Do this
Write out the material again exactly, please, and omit the pictures.

Records shown
__________

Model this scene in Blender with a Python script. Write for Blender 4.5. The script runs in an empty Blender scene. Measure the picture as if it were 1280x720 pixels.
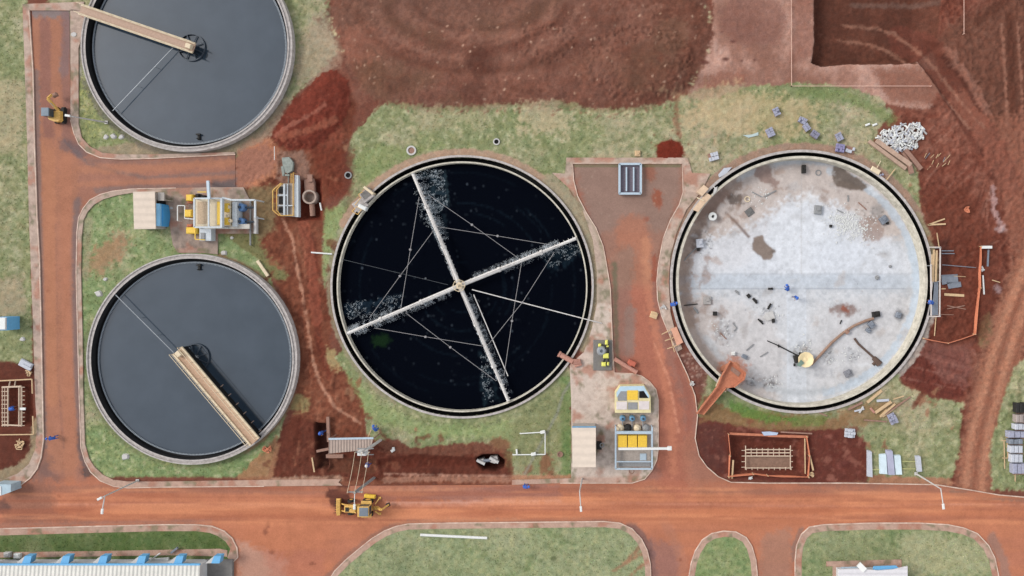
import bpy, bmesh, math, random
import numpy as np
from mathutils import Vector, Matrix
from mathutils.geometry import delaunay_2d_cdt
random.seed(7); RNG = np.random.RandomState(11)
SC = bpy.context.scene; COL = SC.collection
# ------------------------------------------------------------------ camera, sky, sun, exposure
H = 86.0; NX, NY = 740.0, 340.0                 # drone height; the photo pixel straight below it
cam_d = bpy.data.cameras.new('camera'); cam = bpy.data.objects.new('camera', cam_d); COL.objects.link(cam)
cam.location = ((NX-640)*.1, (360-NY)*.1, H)
cam_d.sensor_width = 36; cam_d.lens = 36*H/128.0
cam_d.shift_x = -cam.location.x/128.0; cam_d.shift_y = -cam.location.y/128.0
cam_d.clip_end = 6000; SC.camera = cam
wd = bpy.data.worlds.new("World"); SC.world = wd; wd.use_nodes = True
nt = wd.node_tree; bg = nt.nodes['Background']
sky = nt.nodes.new('ShaderNodeTexSky'); sky.sky_type = 'NISHITA'; sky.sun_disc = False
SUN_EL, SUN_AZ = math.radians(39), math.radians(-70)
sky.sun_elevation = SUN_EL; sky.sun_rotation = SUN_AZ
sky.air_density = 1.0; sky.dust_density = 1.0; sky.ozone_density = 1.0
hs = nt.nodes.new('ShaderNodeHueSaturation'); hs.inputs['Saturation'].default_value = .22; nt.links.new(sky.outputs[0], hs.inputs['Color']); nt.links.new(hs.outputs[0], bg.inputs[0]); bg.inputs[1].default_value = .15
sl = bpy.data.lights.new('sun', 'SUN'); sl.energy = 1.1; sl.angle = math.radians(20); sl.color = (1, .95, .88)
so = bpy.data.objects.new('sun', sl); COL.objects.link(so)
sd_ = Vector((math.sin(SUN_AZ)*math.cos(SUN_EL), math.cos(SUN_AZ)*math.cos(SUN_EL), math.sin(SUN_EL)))
so.rotation_euler = sd_.to_track_quat('Z', 'Y').to_euler()
SC.view_settings.view_transform = 'Standard'; SC.view_settings.look = 'None'
SC.view_settings.exposure = 0.93; SC.view_settings.gamma = 1
# ------------------------------------------------------------------ helpers
def W(px, py, z=0.0):                           # plan point of something at height z seen at photo pixel px, py
    f = (H-z)/H
    return Vector((((NX+(px-NX)*f)-640)*.1, (360-(NY+(py-NY)*f))*.1, z))
K = 0.74
def lin(c):
    c = c/255.0
    return c/12.92 if c <= .04045 else ((c+.055)/1.055)**2.4
def c3(r, g, b): return (lin(r)*K, lin(g)*K, lin(b)*K)
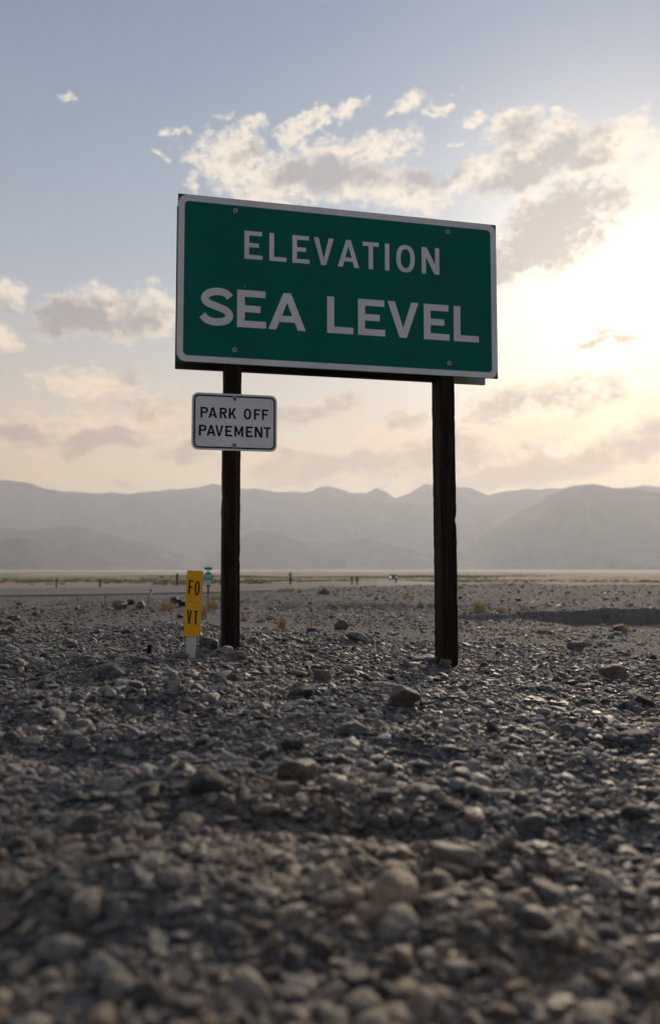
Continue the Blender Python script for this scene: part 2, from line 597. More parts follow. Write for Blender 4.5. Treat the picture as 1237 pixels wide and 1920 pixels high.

__________

Correct result
Model this scene in Blender with a Python script. Write for Blender 4.5. The script runs in an empty Blender scene. Measure the picture as if it were 1280x720 pixels.
import bpy, bmesh, math, random
import numpy as np
from mathutils import Vector, Matrix
from mathutils.geometry import delaunay_2d_cdt
random.seed(7); RNG = np.random.RandomState(11)
SC = bpy.context.scene; COL = SC.collection
# ------------------------------------------------------------------ camera, sky, sun, exposure
H = 86.0; NX, NY = 740.0, 340.0                 # drone height; the photo pixel straight below it
cam_d = bpy.data.cameras.new('camera'); cam = bpy.data.objects.new('camera', cam_d); COL.objects.link(cam)
cam.location = ((NX-640)*.1, (360-NY)*.1, H)
cam_d.sensor_width = 36; cam_d.lens = 36*H/128.0
cam_d.shift_x = -cam.location.x/128.0; cam_d.shift_y = -cam.location.y/128.0
cam_d.clip_end = 6000; SC.camera = cam
wd = bpy.data.worlds.new("World"); SC.world = wd; wd.use_nodes = True
nt = wd.node_tree; bg = nt.nodes['Background']
sky = nt.nodes.new('ShaderNodeTexSky'); sky.sky_type = 'NISHITA'; sky.sun_disc = False
SUN_EL, SUN_AZ = math.radians(39), math.radians(-70)
sky.sun_elevation = SUN_EL; sky.sun_rotation = SUN_AZ
sky.air_density = 1.0; sky.dust_density = 1.0; sky.ozone_density = 1.0
hs = nt.nodes.new('ShaderNodeHueSaturation'); hs.inputs['Saturation'].default_value = .22; nt.links.new(sky.outputs[0], hs.inputs['Color']); nt.links.new(hs.outputs[0], bg.inputs[0]); bg.inputs[1].default_value = .15
sl = bpy.data.lights.new('sun', 'SUN'); sl.energy = 1.1; sl.angle = math.radians(20); sl.color = (1, .95, .88)
so = bpy.data.objects.new('sun', sl); COL.objects.link(so)
sd_ = Vector((math.sin(SUN_AZ)*math.cos(SUN_EL), math.cos(SUN_AZ)*math.cos(SUN_EL), math.sin(SUN_EL)))
so.rotation_euler = sd_.to_track_quat('Z', 'Y').to_euler()
SC.view_settings.view_transform = 'Standard'; SC.view_settings.look = 'None'
SC.view_settings.exposure = 0.93; SC.view_settings.gamma = 1
# ------------------------------------------------------------------ helpers
def W(px, py, z=0.0):                           # plan point of something at height z seen at photo pixel px, py
    f = (H-z)/H
    return Vector((((NX+(px-NX)*f)-640)*.1, (360-(NY+(py-NY)*f))*.1, z))
K = 0.74
def lin(c):
    c = c/255.0
    return c/12.92 if c <= .04045 else ((c+.055)/1.055)**2.4
def c3(r, g, b): return (lin(r)*K, lin(g)*K, lin(b)*K)
Continue the Blender Python script for this scene: part 2, from line 597. More parts follow. Write for Blender 4.5. Treat the picture as 1237 pixels wide and 1920 pixels high.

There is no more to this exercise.